The Council on Foreign Relations recently published an often-interesting and fairly-ho-hum interview with Yang Guang, director of the Institute of West Asian and African Studies of the Chinese Academy of Social Sciences.
Before we get to ho-hum, which admittedly is a little harsh of me, the interview did net a few interesting facts.
- Guang called China a “relative latecomer” to investing in Africa. The country did not begin spending on the continent until the late 1980s, but by the end of 2006 the investments totaled $11.7 billion, which he claims in terms of all countries investing in Africa “is not a big number.”;
- Chinese firms producing labor-intensive goods cannot be made cheaply enough for its domestic market, which is why many looked to manufacture those products in Africa;
- China counts about 800 different enterprises investing in Africa, 100 of those are state owned;
- Much of the push for African investment exists because much of the continent is now more open to investment;
- Chinese investment has created 70,000 jobs in Africa;
- He did not think African countries should look to China as a model of economic development because each country has its own national circumstances.
These tidbits aside, Guang danced around a lot of issues, including the question of oil-centric investing, the place of corporate responsibility in Chinese firms and the country’s arm sales to Sudan. Part of his evasion of these question may be due to the fact that I can’t see CFR asking American businessmen about corporate responsibility (and receiving an honest response), or pressing a U.S. government official on the scope and breadth of American arms sales to foreign countries.
Anyway, I found his answer regarding China’s relationship with the Sudanese government very illuminating.

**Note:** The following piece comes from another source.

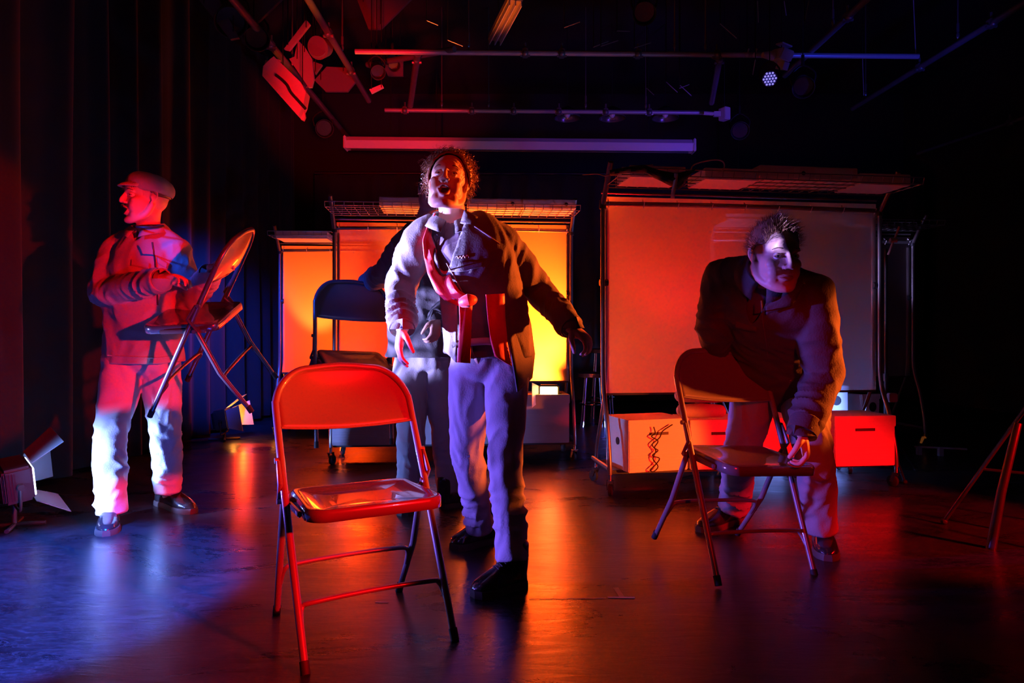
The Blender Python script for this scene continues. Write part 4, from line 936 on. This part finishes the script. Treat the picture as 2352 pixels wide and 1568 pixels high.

There are different understandings about the issue of Sudan, but the Chinese understanding is for a country as poor as Sudan, the first priority is the basic needs of the people, and to see their living standards increase. Economic development is the top priority for this country. Therefore, if we want to help these people to resolve their problems, then we have to start by resolving their development problems.
It has been true, in my view, that in practice the Chinese understanding is correct, because during the past few years this country went from a net oil importer to a net oil exporter. The fiscal budget has improved significantly, the economic growth rate is also rapid and, interestingly, the oil income has also contributed to the resolution of domestic conflicts. If you look at the CPA [Comprehensive Peace Agreement], you may find that one of the components is the distribution of oil income. It is distributed on the basis of 50-50, so in other words the black people in the south can also benefit from this and poor people can also benefit from this result of oil development.
Chinese companies are very proud of this contribution to the Sudanese people. The United States argues that this is not a good regime, with a dictatorship and things like that, but Chinese foreign policy is non interference in domestic affairs and actually it is very hard to see whether a regime is a dictatorship or not. You have to find a commonly acceptable standard, so if this kind of standard does not exist, you cannot impose a one-sided view onto the others.
I believe that, due to the different cultural backgrounds, due to the different levels of economic development, it would be hard to find a uniform model of political development for the African countries. The best way is probably to observe and respect the efforts of the African countries in exploring their own way of political development. Otherwise, if you try to impose a model on them, there is little chance to succeed.